Welcome to part two of Getting To Know Sly Authors.  We’re excited to share our passion with you through articles, album tips, and more.   These articles will give some insight into what makes the Sly Authors tick and learn a bit more about what vinyl means to them.  So, without further ado, let’s get to know the man, the myth, the Hamptonio… David Hampton!

Name: I’m David Hampton. Not the David Hampton that invented the Furby or the con artist who convinced a group of wealthy Manhattanites that he was Sidney Poitier’s son, charming them out of money, housing and food and eventually getting caught, inspiring a film about his exploits starring Will Smith. No, I’m a different David Hampton.
Location: Austin. Horrific property taxes, soul-crushing traffic jams, brisket tacos.
Sly Author: 3+ Years
Turntable: A shiny red Pro-ject Debut III. Saving up for an upgrade soon, though. The Rega tables make my mouth water.
Follow Me: Instagram I just started this one, dedicating it strictly to vinylporn.

We all seem to have that one person who helped introduce us to new cool music when we were younger (an older sibling, the cool kid in the neighborhood, etc.). Who was that person for you? Is there a particular artist they introduced you to in your formative years?

When I was 16, my parents moved across town and I had to switch schools. I didn’t know more than a handful of people, but the idea of starting over kinda freed me to just be myself. I embraced my weird side pretty quick thanks to another new kid in my grade named Gavin who had moved from Seattle. It was 1997, and by the end of the first week, he had given me Air’s “Moon Safari”, Daft Punk’s “Homework”, Beck’s “Odeley” and VHS copies of “Taxi Driver” and “Kids”. That was the starting pistol.

In the spirit of the movie High Fidelity… What are your top 5 desert island albums?

I wake up after being washed ashore, coughing up leftover water from my lungs, with no recollection of how I got there: Boards of Canada – Music Has the Right to Children

It’s been a few days, I’m starving and thirsty, and I’m beginning to come to terms with the fact that I’m going to die soon: Nick Drake – Pink Moon

Eureka! I stumble upon an old wooden chest full of bottled water, whiskey, a carton of smokes and Spicy Nacho Doritos: The Pogues – Rum, Sodomy and the Lash

Months have passed. The island and I have become one conscousness. We understand each other’s pains, regrets, dreams and aspirations: My Bloody Valentine – Loveless

Five years have slipped away. I’m laying in the sand, a cool breeze runs along my torn and malnourished viscera. Suddenly, I hear the sound of helicopter blades spinning furiously and a blinding bright light is cast upon me. I laugh. There’s no helicopter.
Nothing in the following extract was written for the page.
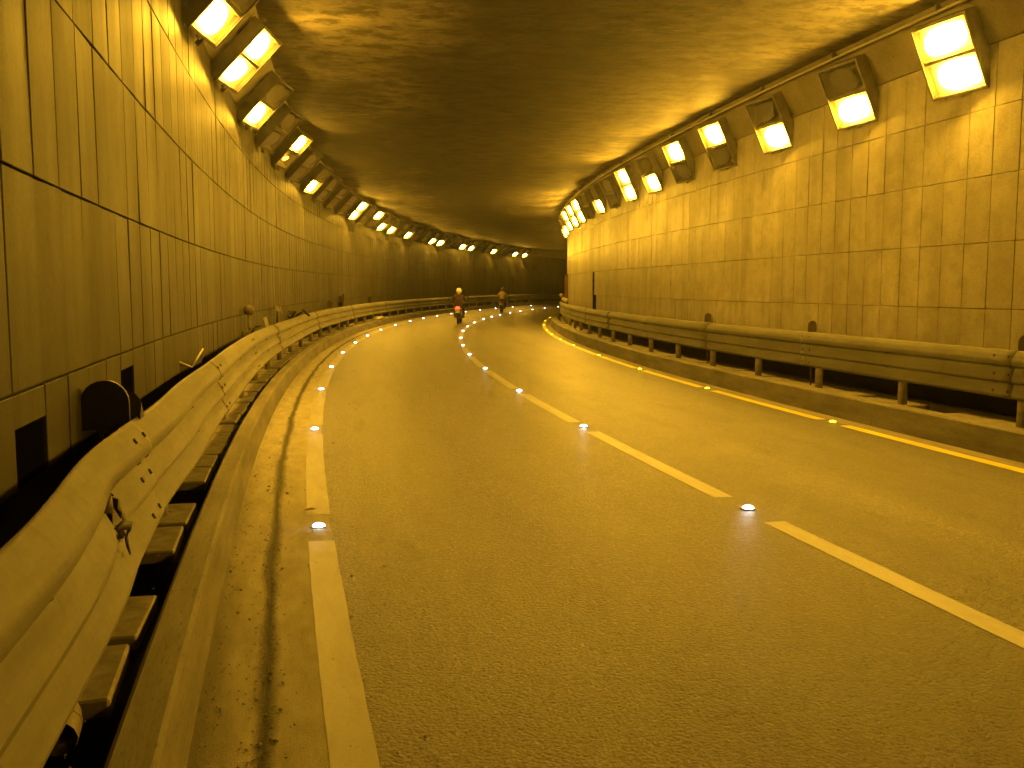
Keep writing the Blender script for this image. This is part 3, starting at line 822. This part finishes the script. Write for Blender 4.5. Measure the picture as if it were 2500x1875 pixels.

My heart begins to let go as I float towards the light: Alessandro Cortini – Forse 2

How did you get into collecting vinyl?

In 2001, vinyl was cheaper than CDs. That’s about the extent of it here. No magical tails about the warmth of analog or the purity of tangible media. I wasn’t taking a stand against the Napsters of the internet, I wasn’t searching for authenticity. I walked into a record store called Sound Exchange on the UT campus and saw a copy of the Sex Pistols’ debut album displayed on a shelf for $15. Right next to it was Ja Rule’s “Pain is Love” CD for $20. Take a guess what I chose.

What’s your white whale/holy grail album?

Right now, I’m after the original UK mono pressing of The Zombies’ “Odessey and Oracle” on CBS Records. It’s perfection on every level. You know it, and I need it.

What’s the most prized record of your collection?

I have an original white label promotional copy of Miles Davis’ “Kind of Blue”. She’s the cabinet whiskey that you only take out on special occasions. She’s the red dress in the closet that comes out when it’s time to close the deal. She’s the fine china, the Cuban cigar, the gunmetal cufflinks. Y’dig?

What’s on your turntable regularly these days?

My wife’s parents gave us a copy of Shel Silverstein’s “Where the Sidewalk Ends.” My two kids want to listen to that daily, and I oblige because that’s what dads do. Once the new King Gizzard album is delivered, though, all bets are off.